Questa situazione presenta molte analogie con il paganesimo romano del II-III secolo dopo Cristo. I cristiani di allora non scommisero su una vittoria culturale o politica, rischiarono una testimonianza gratuita che si trasmetteva da persona a persona. In questo modo, in 300 anni, riuscirono a mutare il volto del più grande impero della storia. Così come ci testimonia Cassiano.
Questi primi cristiani, come hanno incominciato a credere?
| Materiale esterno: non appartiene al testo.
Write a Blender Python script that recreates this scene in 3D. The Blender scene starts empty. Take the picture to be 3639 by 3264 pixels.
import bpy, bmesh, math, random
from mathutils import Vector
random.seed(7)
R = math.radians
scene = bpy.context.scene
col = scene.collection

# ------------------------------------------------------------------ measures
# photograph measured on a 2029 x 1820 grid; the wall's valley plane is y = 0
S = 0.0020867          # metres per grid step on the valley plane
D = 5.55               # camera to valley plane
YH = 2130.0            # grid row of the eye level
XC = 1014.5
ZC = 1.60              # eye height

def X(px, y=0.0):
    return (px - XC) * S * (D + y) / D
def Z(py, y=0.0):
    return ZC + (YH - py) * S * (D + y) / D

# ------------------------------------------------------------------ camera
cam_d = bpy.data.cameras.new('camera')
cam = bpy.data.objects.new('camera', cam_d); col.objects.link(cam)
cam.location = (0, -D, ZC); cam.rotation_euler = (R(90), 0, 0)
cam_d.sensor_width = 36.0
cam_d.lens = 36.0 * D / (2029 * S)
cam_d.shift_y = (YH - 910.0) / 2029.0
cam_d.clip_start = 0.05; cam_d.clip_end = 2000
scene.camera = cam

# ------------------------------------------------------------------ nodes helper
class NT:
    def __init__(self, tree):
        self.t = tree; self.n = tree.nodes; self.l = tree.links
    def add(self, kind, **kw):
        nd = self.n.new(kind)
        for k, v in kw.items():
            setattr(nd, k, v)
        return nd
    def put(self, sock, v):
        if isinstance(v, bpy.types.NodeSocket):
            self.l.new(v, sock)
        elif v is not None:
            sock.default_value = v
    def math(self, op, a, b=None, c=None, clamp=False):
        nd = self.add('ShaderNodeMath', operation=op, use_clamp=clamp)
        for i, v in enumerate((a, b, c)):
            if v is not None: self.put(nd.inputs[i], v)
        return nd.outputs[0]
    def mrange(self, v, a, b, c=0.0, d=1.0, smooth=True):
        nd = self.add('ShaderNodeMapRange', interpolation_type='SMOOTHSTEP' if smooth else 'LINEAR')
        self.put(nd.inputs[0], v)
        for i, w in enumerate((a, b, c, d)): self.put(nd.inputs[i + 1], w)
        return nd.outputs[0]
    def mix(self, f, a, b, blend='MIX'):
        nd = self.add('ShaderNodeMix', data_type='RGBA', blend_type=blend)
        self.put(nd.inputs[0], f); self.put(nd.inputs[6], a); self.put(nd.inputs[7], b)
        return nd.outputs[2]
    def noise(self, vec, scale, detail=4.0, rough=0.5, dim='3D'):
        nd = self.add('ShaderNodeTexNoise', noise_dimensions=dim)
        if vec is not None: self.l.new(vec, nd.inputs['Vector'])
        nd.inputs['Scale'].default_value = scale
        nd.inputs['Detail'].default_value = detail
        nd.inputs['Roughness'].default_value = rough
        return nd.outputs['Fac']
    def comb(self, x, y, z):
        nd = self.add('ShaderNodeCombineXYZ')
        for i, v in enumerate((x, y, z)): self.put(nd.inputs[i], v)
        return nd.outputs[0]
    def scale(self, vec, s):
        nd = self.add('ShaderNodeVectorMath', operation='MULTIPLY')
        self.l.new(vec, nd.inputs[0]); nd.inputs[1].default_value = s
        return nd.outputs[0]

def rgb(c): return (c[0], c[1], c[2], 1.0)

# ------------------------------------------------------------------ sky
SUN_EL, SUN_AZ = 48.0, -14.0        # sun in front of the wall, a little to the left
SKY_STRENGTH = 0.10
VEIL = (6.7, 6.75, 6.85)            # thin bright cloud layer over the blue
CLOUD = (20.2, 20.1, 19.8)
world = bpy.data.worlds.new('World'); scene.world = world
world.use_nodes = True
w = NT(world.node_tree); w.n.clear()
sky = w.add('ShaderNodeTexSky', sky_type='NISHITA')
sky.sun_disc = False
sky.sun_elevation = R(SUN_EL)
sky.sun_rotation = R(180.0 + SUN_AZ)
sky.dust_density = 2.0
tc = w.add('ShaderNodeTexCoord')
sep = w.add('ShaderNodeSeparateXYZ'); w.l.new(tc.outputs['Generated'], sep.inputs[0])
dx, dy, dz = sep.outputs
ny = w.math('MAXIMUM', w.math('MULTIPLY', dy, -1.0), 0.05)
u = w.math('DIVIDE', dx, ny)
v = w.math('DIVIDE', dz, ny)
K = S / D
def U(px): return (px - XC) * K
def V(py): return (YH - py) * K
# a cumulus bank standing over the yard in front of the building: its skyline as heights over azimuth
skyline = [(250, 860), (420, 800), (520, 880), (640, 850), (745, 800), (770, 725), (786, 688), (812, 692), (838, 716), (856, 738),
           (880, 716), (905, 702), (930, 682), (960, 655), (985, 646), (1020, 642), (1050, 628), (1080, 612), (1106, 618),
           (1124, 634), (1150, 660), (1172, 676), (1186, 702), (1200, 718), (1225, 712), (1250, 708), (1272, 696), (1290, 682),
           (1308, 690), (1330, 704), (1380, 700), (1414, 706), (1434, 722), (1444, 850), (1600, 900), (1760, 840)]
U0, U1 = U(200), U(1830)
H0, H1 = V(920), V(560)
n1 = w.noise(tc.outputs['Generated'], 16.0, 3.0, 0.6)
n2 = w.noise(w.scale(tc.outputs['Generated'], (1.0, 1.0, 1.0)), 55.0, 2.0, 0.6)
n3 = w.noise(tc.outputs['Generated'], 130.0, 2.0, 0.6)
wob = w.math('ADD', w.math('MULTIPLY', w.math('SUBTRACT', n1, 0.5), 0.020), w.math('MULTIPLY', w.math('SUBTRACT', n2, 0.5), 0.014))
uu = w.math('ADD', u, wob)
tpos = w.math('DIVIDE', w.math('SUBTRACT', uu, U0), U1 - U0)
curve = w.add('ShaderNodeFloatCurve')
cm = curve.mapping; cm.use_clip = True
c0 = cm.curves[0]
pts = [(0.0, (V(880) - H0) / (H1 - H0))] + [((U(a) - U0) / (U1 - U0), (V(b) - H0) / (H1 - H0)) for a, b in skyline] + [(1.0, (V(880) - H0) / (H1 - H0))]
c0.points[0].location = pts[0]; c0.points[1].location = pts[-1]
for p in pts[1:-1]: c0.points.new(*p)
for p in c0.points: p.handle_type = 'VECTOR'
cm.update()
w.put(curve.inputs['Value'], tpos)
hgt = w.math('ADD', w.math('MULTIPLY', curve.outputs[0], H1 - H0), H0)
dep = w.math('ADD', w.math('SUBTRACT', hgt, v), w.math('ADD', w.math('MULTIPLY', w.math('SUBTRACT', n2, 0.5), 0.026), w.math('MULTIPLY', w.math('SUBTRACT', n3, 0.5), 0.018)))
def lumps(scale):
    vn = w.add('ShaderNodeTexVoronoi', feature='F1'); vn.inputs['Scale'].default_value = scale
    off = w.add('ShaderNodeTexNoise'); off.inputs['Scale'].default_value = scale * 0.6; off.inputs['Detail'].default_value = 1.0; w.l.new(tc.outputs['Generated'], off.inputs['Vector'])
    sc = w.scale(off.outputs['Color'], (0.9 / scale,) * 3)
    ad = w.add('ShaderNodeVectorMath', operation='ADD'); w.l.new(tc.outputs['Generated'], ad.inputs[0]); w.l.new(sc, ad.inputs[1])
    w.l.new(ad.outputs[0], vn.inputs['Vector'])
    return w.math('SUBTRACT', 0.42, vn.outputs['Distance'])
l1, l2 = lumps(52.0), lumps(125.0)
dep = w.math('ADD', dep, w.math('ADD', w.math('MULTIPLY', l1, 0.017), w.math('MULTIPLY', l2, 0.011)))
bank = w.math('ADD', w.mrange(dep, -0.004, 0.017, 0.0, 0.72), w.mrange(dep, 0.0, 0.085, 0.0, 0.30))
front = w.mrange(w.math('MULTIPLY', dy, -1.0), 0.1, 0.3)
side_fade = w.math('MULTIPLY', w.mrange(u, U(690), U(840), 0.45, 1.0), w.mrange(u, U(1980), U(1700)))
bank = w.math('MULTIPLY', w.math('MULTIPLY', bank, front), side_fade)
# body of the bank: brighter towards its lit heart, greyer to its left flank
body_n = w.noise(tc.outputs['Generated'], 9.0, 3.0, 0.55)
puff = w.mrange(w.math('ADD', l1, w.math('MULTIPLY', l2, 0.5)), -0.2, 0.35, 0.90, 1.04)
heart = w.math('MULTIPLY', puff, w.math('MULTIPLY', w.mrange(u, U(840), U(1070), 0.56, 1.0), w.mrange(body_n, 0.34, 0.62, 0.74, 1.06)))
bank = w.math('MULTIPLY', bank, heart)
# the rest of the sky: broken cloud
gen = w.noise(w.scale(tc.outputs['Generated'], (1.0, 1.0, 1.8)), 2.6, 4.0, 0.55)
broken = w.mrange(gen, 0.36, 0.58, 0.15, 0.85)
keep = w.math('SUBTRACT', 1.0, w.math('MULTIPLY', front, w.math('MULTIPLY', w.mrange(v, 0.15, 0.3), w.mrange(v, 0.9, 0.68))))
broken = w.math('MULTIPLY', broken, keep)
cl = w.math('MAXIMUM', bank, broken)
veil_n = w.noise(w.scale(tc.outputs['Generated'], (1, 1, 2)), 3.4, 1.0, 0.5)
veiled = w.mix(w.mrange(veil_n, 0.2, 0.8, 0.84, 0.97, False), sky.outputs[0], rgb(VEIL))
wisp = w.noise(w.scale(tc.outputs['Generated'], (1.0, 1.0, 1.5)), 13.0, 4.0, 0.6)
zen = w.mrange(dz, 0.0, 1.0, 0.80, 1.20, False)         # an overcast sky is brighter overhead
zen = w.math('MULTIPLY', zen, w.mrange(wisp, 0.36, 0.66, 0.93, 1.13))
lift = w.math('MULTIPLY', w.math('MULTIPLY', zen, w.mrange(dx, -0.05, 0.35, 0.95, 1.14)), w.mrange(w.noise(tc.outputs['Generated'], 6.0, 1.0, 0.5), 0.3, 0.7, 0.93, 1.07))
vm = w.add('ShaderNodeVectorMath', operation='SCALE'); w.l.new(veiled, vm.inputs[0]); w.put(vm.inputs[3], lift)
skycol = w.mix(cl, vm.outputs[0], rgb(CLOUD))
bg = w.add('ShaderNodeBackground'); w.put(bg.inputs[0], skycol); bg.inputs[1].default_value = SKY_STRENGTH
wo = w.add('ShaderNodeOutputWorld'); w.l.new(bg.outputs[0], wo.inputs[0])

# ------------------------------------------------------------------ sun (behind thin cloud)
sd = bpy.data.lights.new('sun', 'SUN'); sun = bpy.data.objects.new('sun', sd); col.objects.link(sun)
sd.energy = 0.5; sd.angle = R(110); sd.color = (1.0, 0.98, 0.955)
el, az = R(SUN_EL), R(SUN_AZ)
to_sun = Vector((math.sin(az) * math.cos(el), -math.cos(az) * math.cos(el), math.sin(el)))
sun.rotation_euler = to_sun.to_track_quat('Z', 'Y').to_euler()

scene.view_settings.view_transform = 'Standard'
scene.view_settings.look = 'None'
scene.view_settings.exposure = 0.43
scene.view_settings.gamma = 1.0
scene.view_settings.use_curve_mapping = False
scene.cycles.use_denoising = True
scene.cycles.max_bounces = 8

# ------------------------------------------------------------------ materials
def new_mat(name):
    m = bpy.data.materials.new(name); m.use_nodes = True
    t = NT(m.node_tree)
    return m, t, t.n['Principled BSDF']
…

In che cosa è consistito quell’avvenimento che ha destato un tale interesse che la gente per la prima volta ha avuto la fede accesa dentro, ed il cristiano ha incominciato a essere nel mondo una presenza? Non credettero perché Cristo diceva delle cose, non credettero perché fece miracoli, fino a risuscitare i morti. Tant’è che molti videro ma questa non cambiò la loro vita. Credettero per una presenza carica di proposta, per una presenza carica di significato.
La testimonianza di Cassiano è allora un invito per noi a lasciarci colpire da quello stesso avvenimento. Un invito a verificare se quella presenza carica di significato basta per vivere.
Perciò il problema è davvero quello del riaccadere di esperienze di fede, personali e comunitarie, in modo che l’uomo di oggi possa incontrare, di nuovo, o per la prima volta, il cristianesimo. Possa sperimentare il fascino della realtà di Cristo nella vita, come duemila anni fa.
In ogni caso se quello di cui parliamo non prende e non coinvolge innanzitutto noi, sarà inutile anche per gli altri: se non passa attraverso di noi, se non si incarna in noi, se non ci penetra fino alle viscere, che cosa comunichiamo? Solo parole. Guardiamo alla nostra esperienza, alla modalità attraverso la quale Cristo ci ha raggiunto, ci ha affascinato, al modo in cui Cristo è diventato una presenza reale nella nostra vita.
Dobbiamo superare la preoccupazione del non essere adeguati. La testimonianza è innanzitutto di Cristo in noi, attraverso il cambiamento che provoca nella nostra vita e a cui io acconsento liberamente. Lo dice san Paolo: “Noi però abbiamo questo tesoro in vasi di creta, affinché appaia che questa straordinaria potenza appartiene a Dio, e non viene da noi” (2Cor 4,7). Abbiamo bisogno di qualcosa che non dipenda dalle nostre capacità o dai nostri progetti, ma che riaccada nella nostra vita ed allarghi la misura del nostro cuore.
Perciò l’incontro con Cristo è l’imbattersi in una realtà umana diversa. Ti imbatti in una realtà umana che ha una differenza di vita che tu percepisci.
Cominciarono ad accorgersi di Cassiano e ad accusarlo dicendogli: “Tu sei diverso dagli altri, c’è qualcosa di diverso”. Ecco, l’incontro è l’imbattersi in una diversità, che ti attrae. È la modalità con cui Cristo si rende presente agli uomini. E ti attrae perché corrisponde di più al tuo cuore.
Che grande richiamo la testimonianza di Cassiano per tutta la Chiesa. Richiamo ad essere missionaria, a proporre esperienze di vita e di fede. Chiamata a riproporre all’uomo di oggi la bellezza e l’umanità di Cristo come cuore del mondo.